Tuesday, October 16, 2018

F for Fake (1973) - How to Structure a Video Essay

The following is a transcription of Tony Zhou's F for Fake (1973) - How to Structure a Video Essay for Every Frame a Painting.

Hi, my name is Tony, and this is Every Frame a Painting. So this channel's been going well, which means it's about time.
Time for a confession?
Yeah, time for a confession. I've stolen more ideas from this film than from any other.

F for fake.

Ladies and gentlemen, by way of introduction, this is a film about trickery, and frou,d about lies.

Wait, sorry I'm doing this wrong. Can we start over?

This is an essay film by Orson Welles. It's called F for Fake, and it's one of my personal bibles. Everything I know about editing, I learned from this film. But today I want to talk about one basic thing: Structure.
We found out this one really simple rule that maybe you guys have all heard before, but it took us a long time to learn it.
When you're structuring a video essay, there's one thing you really want to avoid.
I think that's about it.
And then?
No, that's it.
And then?
Then nothing else 'cuz I'm done ordering.
And then?
If you tell a story that's "and then they, and then they, and then" you're in big trouble.
This is the number one mistake I make in my own work. Like here, watch how repetitive this is.
Choosing to take the money, choosing not to fight back, choosing to hide their emotions, choosing not to trust someone, choosing to wait out the discomfort, choosing to get-
This is a list you can put in any order. That's why it's so boring.
What should happen between every beat that you've written down, is either the word therefore or but. Right? So what I'm saying is you come up with an idea that's like, this happens:
  • What are those?
  • My pubes. I got them from Scott Tenorman.
And therefore this happens.
  • Cartman you don't buy pubes, you grow them yourself.
  • You telling me these pubes are worth nothing? 
  • Yeah
But this happens 
  • And I'll give you the pubes
  • Sweet
Therefore this happens
  • Aww goddammit
So, throughout this movie, Orson Welles does the exact same thing. Except he doesn't connect scenes, he connects thoughts.
You're a painter, why do you want people to do fakes?
Because fakes are as good as the real ones, and there's a market and there's a demand.
If you didn't have an art market, then fakers could not exist.
Even though this movie is an essay, each moment has the connective logic of a South Park episode.

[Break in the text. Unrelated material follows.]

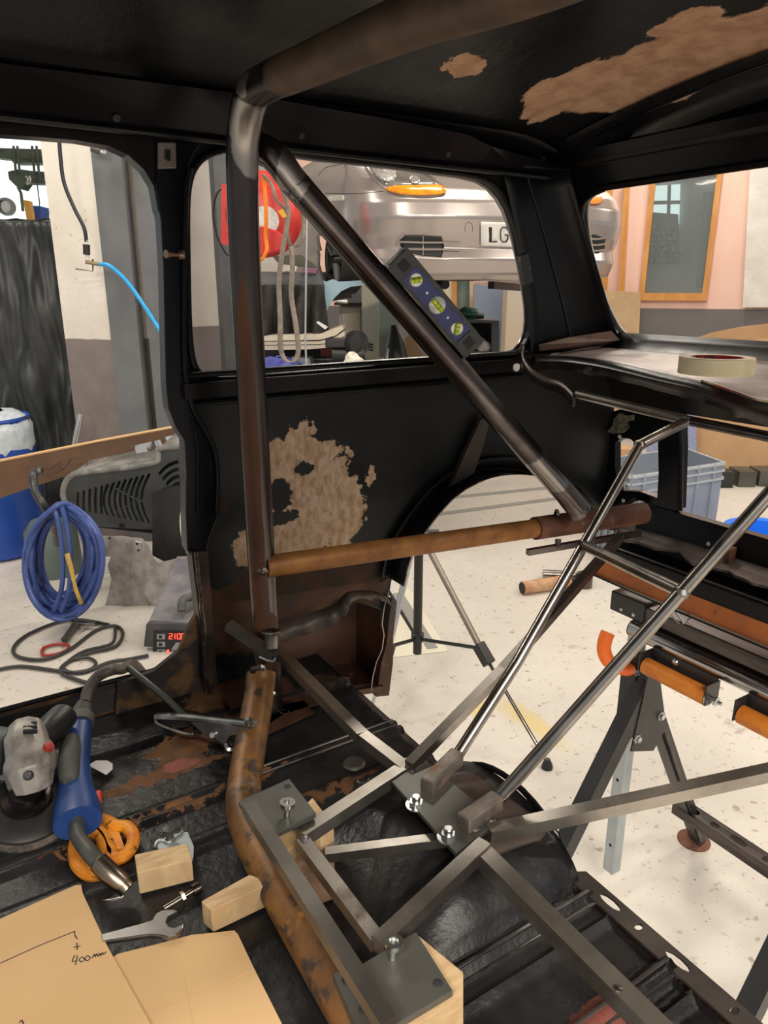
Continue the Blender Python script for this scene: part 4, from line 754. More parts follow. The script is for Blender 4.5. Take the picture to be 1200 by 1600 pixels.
for (y0, y1) in ((.905, .745), (.68, .52)):
    rb_ = obj('roller_bracket', M().b2((1.263, y1, .762), (1.268, y0, .800)), blackc, stn, smooth=0, bevel=.002)
    obj('bracket_tab', M().b2((1.225, y1-.003, .75), (1.268, y1, .795)), blackc, stn, smooth=0); obj('bracket_tab', M().b2((1.225, y0, .75), (1.268, y0+.003, .795)), blackc, stn, smooth=0)
    rl_ = obj('roller', M().tube([V((1.242, y0-.004, .762)), V((1.242, y1+.004, .762))], .019, 24), amberr, stn)
    obj('roller_end', M().lathe((1.242, y1+.002, .762), [(.0185, 0), (.018, .003), (.006, .004), (.006, .014), (.010, .015), (.010, .02), (.004, .021), (.004, .03), (0, .03)], 12, (0, -1, 0)), zinc, rl_)
    obj('bracket_screw', M().lathe((1.262, (y0+y1)/2+.02, .79), [(.008, 0), (.006, .003), (0, .004)], 12, (-1, 0, 0)), zinc, rb_)
wc = M()
for k, L in enumerate((((1050, 950), (1068, 975), (1082, 962), (1068, 945), (1050, 950)), ((1060, 938), (1080, 962)), ((1045, 958), (1062, 975)), ((1068, 975), (1066, 968), (1052, 944)))): wc.tube([pt(x, y, 1.55-.004*k) for x, y in L], .0015, 6)
tag(obj('wire_spring_clip', wc, zinc), 'bent wire clip sitting on the black beam of the stand', 'clip')
# ------------------------------------------------------------------ tripod
tp_ = on(652, 1020, z=.24); tx, ty = 1.60, 2.02
tx, ty = on(652, 1020, z=.16).x, on(652, 1020, z=.16).y
tri = thing('tripod', 'black and silver camera tripod standing on the floor behind the wheel arch', 'tripod', (tx, ty, 0))
def zc(py):
    r = CAM; best = None
    hx = (V((tx, ty, 0))-CAM).dot(HZ); return af(653, py, hx).z
ztop, zmid = zc(790), zc(1000)
obj('centre_column', M().tube([V((tx, ty, zc(1020))), V((tx, ty, zc(700)))], .0175, 20), blackp, tri)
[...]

The second rule in this movie is to have more than one story, moving in parallel.
I'll quote Hitchcock again. He said the name of making movies is "meanwhile, back at the ranch." He's absolutely right. You want to have two things going. You reach the peak of one, you go to the other.
  • "I hope you know what you're doing"
You pick the other up just where you want it. When it loses interest, drop it. "meanwhile, back at the ranch.
How does this work in an essay film? Well, let's say you have two stories. Let one of them build up. When it reaches peak interest, switch to the other. Let this one build. And when this gets to the top, go back to the first. Simple, right? Except F for Fake doesn't just have two things. There's also stories about Orson Welles, Howard Hughes, a woman named Oja, and even the making of this movie. And by building each story carefully, Welles can jump between all six of these without ever losing the audience.

So when I'm making a video essay, this is what's going through my head.
  • And then?
  • No "and then!"
  • And then?
  • No "and then!"
  • And then?
  • No "and then!"
And I got all of that from watching this film, which more than anything has taught me: It's not about what you get. It's how you cut it and what comes out the other end.

Remember, video essays aren't essays. They're films. So you want to structure and pace them like a filmmaker would. Therefore and but, meanwhile back at the ranch. If you don't believe me, you should at least trust Orson Welles. Who somehow figured this out over 40 years ago.
"Why not? I'm a charlatan." said Orson.
But whatever. Let's wrap up this essay.
"Now it's time for an introduction."
Hi, my name is Tony, and this concludes year one of Every Frame a Painting. I'd like to thank you all for watching,
"And wish you all, a very pleasant good evening."